Another embarrassing blunder occurred just after Ellen made a speech about how culturally diverse this year's Oscars were, with so many British, Japanese and Mexican actors and craftspeople nominated, as well as three American-produced films in languages other than English. Then, when William Monahan approached the stage for his Best Original Screenplay award, the announcer proclaimed that his script for The Departed was based on the Japanese film Infernal Affairs. Nice job, guys.

Children of Men won neither of the meager three nominations it got for Editing, Cinematography and Best Adapted screenplay. It's a shame, especially for the Cinematography, although Pan's Labyrinth was also worthy of winning for its gorgeous color useage. Pan's, which walked off with Best Makeup and and Best Art Direction, I was sure would win Best Foreign Language Film, but it lost to The Lives of Others. Probably more of the Gold Man's long-running distaste for genre pictures, since I don't know anyone who saw the latter film outside of critics for the Village Voice. It's still playing around here, though, so I'll probably check it out.

Ennio Morricone's Lifetime Achievement Award, which I had been looking forward to all night, was also something of a letdown. The orchestra's muzak-sounding versions of some of his greatest hits was played over a half-hearted montage of film clips (they really should have let Quentin Tarantino or somebody cut that thing together), followed by an abysmal performance of "Debora's Theme" from Once Upon a Time in America by Celine Dion. Is it just me, or does that woman strangely resemble the giant skeleton-ghost at the end of Poltergeist? The Maestro's speech, however, which was translated into English by Clint Eastwood, was wonderfully heartwarming.

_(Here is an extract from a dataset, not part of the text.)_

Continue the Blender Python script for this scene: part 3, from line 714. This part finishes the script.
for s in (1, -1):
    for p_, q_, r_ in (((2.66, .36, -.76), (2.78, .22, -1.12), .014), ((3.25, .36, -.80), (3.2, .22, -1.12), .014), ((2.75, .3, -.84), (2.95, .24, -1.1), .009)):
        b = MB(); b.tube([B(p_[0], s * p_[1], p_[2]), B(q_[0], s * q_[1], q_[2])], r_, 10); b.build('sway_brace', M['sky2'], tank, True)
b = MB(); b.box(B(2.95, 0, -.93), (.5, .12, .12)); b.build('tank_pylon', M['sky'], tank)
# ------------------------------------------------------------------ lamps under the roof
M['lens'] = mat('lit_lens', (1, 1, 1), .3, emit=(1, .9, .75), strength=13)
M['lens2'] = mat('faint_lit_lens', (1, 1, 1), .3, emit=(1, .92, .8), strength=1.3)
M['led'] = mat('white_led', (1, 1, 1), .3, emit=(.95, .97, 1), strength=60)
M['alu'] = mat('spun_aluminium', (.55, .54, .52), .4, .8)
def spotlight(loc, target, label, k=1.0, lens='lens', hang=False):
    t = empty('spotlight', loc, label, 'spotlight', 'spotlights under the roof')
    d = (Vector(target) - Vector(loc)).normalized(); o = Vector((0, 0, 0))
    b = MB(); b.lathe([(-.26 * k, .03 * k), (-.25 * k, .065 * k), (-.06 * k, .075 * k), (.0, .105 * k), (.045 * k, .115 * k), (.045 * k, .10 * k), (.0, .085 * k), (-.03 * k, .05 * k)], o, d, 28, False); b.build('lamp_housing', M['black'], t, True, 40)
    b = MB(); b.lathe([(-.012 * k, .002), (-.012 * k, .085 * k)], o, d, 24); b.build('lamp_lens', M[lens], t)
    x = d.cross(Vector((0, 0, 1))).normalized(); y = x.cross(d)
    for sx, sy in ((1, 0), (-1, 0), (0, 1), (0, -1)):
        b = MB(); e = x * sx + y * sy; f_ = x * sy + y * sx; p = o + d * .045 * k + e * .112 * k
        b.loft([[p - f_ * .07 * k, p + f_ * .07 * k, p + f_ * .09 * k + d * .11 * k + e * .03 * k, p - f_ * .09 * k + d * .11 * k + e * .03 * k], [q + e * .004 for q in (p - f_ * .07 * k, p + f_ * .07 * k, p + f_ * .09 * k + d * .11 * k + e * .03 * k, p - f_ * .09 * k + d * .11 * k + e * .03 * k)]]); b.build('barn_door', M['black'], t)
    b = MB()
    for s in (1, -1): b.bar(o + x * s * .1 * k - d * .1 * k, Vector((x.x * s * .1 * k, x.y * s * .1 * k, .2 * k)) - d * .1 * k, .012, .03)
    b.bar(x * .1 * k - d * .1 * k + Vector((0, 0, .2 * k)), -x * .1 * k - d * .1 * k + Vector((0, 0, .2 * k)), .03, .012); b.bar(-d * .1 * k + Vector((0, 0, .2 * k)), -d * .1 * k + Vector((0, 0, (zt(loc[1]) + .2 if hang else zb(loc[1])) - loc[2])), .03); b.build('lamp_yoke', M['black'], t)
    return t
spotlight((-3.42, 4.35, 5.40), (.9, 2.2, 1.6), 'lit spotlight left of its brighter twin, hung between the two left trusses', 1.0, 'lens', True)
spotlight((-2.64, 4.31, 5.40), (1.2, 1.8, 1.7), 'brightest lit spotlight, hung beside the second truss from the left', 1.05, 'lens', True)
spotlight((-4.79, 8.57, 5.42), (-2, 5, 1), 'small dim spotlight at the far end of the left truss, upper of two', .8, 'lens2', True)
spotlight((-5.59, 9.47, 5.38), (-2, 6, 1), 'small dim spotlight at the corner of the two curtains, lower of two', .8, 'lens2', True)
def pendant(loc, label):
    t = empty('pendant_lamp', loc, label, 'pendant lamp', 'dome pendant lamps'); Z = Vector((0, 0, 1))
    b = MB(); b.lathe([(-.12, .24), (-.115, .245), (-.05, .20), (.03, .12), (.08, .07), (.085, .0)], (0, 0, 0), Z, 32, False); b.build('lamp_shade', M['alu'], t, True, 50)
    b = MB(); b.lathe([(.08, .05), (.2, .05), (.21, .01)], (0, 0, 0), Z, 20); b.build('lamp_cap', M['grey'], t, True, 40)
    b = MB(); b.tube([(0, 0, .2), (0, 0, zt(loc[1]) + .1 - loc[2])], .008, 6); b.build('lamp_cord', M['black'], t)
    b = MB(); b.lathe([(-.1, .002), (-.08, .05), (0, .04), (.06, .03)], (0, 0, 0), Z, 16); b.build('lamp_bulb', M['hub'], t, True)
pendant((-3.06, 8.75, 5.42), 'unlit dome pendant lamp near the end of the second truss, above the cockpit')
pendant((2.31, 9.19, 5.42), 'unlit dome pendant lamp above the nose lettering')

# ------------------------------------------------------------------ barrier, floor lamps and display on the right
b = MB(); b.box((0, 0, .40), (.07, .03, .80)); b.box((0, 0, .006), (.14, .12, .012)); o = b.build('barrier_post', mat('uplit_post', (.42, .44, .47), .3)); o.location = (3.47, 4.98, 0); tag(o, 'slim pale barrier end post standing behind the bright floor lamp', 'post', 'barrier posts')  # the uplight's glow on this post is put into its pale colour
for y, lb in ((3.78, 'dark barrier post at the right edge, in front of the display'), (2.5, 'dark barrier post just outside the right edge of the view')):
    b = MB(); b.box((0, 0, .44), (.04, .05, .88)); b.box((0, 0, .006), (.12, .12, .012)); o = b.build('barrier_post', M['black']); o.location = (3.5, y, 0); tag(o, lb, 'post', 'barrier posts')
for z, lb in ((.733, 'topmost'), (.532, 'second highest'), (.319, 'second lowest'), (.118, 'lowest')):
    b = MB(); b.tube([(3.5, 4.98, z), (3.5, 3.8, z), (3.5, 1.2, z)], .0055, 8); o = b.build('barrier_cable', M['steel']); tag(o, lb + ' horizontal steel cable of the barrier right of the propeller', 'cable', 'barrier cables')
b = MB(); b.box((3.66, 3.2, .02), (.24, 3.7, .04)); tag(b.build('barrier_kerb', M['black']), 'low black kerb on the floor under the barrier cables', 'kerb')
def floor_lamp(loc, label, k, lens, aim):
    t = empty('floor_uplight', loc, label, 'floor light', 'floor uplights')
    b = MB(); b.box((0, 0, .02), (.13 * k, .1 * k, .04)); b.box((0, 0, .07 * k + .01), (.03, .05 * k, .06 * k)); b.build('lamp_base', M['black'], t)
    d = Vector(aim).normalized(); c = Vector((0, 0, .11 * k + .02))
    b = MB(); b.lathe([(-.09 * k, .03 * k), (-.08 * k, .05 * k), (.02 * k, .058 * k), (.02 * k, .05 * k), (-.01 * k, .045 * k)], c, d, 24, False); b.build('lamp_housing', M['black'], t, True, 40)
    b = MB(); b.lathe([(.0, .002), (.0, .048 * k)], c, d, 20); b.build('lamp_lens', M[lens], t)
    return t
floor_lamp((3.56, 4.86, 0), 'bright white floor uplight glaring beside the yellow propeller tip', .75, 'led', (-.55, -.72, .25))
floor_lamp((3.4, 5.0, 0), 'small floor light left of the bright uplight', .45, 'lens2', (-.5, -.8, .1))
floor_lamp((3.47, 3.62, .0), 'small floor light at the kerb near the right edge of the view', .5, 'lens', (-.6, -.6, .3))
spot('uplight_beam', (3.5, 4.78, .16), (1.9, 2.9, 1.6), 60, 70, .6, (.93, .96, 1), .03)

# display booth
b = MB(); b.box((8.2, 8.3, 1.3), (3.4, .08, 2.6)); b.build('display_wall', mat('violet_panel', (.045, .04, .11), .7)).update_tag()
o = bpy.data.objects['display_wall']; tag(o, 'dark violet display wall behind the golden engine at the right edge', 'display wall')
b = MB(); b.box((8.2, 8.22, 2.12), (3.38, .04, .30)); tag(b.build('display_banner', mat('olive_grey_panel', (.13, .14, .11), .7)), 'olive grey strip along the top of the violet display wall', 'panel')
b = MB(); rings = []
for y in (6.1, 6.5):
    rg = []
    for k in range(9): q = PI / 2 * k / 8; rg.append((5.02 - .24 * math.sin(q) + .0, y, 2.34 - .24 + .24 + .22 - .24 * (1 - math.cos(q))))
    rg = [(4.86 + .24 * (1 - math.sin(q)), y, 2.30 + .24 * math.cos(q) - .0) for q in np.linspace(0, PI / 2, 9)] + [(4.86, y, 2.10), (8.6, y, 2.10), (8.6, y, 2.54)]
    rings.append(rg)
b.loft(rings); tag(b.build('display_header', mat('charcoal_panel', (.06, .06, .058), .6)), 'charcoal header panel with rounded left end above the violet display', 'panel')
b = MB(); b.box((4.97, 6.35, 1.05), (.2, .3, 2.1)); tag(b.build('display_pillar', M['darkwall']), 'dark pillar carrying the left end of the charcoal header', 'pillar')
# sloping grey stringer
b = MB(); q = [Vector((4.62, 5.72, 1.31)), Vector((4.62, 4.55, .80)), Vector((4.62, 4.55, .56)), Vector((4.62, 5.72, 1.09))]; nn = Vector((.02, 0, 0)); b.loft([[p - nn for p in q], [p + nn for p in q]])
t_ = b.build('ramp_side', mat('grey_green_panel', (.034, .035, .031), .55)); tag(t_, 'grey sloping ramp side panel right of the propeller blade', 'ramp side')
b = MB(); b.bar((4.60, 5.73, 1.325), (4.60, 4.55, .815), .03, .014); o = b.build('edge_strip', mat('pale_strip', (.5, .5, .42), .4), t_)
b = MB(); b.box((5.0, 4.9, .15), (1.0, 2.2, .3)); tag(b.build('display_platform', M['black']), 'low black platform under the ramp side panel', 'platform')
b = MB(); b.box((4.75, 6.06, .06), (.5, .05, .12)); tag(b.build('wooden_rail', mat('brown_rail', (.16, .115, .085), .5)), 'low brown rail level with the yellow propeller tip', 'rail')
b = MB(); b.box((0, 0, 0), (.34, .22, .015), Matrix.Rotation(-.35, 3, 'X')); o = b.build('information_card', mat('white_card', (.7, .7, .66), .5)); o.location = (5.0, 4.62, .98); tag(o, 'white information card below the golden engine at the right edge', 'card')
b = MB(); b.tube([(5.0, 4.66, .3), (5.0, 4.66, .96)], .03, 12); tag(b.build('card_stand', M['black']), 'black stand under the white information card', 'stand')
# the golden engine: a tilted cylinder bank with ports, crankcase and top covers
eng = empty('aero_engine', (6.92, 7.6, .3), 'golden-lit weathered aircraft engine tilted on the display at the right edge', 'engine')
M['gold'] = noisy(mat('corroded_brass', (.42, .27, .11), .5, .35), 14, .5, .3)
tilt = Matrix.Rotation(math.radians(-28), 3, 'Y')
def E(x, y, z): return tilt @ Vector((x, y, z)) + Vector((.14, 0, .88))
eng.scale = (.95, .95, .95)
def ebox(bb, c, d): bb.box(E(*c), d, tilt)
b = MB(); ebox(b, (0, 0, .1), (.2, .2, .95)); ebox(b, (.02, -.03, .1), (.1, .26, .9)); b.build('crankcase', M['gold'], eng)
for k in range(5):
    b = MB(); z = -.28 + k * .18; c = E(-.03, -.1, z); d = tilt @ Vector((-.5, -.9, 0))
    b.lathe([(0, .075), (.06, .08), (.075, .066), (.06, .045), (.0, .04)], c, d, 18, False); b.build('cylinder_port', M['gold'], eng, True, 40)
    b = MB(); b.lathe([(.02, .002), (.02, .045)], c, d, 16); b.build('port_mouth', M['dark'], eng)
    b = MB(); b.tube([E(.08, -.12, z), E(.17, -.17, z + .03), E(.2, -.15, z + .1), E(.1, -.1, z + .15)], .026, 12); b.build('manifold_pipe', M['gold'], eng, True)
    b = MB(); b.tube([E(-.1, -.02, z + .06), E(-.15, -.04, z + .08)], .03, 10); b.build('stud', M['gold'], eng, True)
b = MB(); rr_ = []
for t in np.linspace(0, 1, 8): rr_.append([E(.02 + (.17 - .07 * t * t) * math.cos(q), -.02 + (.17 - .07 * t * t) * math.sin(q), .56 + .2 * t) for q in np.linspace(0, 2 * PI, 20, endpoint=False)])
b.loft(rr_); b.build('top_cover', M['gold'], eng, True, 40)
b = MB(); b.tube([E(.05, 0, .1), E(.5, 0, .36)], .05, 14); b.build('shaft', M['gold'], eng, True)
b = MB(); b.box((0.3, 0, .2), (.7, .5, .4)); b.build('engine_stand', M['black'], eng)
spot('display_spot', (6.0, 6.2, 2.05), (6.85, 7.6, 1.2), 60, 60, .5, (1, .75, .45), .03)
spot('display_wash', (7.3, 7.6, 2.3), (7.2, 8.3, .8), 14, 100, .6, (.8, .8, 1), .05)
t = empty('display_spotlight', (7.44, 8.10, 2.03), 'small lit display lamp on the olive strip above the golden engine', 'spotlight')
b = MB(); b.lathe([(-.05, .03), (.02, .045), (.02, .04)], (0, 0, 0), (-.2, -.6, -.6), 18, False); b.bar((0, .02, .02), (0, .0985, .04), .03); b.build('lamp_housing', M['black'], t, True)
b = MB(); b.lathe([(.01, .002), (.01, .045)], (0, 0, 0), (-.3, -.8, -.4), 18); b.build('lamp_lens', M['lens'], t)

Didn't get around to seeing The Queen or The Last King of Scotland, but both Helen Mirren and Forrest Whitaker are tremendous actors who I'm sure deserved their awards. Peter O'Toole really should have gotten the "Elderly Veteran Actor Who Is Totally Awesome" award, but instead it went to Alan Arkin, who I can also live with - his heroin-snorting, foul-mouthed grandfather in Little Miss Sunshine was one of the highlights of what I thought was a somewhat mixed and calculated film.

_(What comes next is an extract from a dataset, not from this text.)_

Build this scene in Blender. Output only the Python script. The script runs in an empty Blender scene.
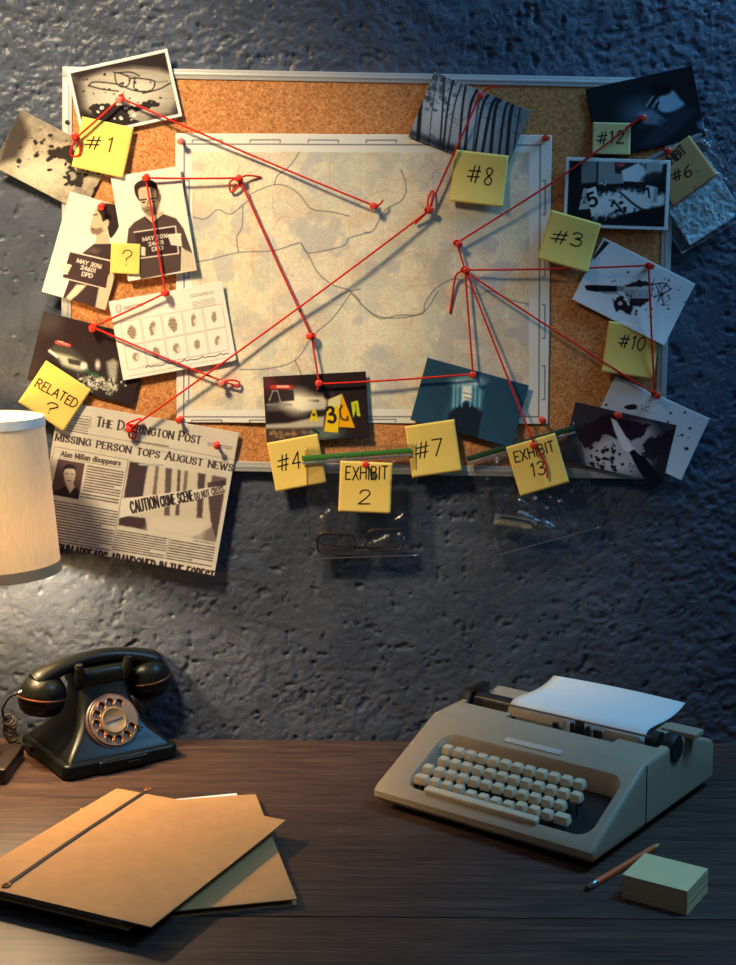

Of course, the event that made the whole evening worthwhile was the double-whammy of Martin Scorsese, the Greatest Filmmaker On The Planet, finally getting a Best Director award for The Departed. After jokingly asking them if they could "please double-check the envelope," he was whisked back out again when a chrome-domed Jack Nicholson announced that The Departed had also been voted as Best Picture. Marty looked completely stunned, and so was I - I was certain that either Babel, The Queen or Little Miss Sunshine would walk off with the award, but it was Scorsese times two. A wonderful evening which turned itself around, going from a self-congratulating celebration of cheese to an event honoring true heroes. Congratulations, Mr. Scorsese, and godspeed.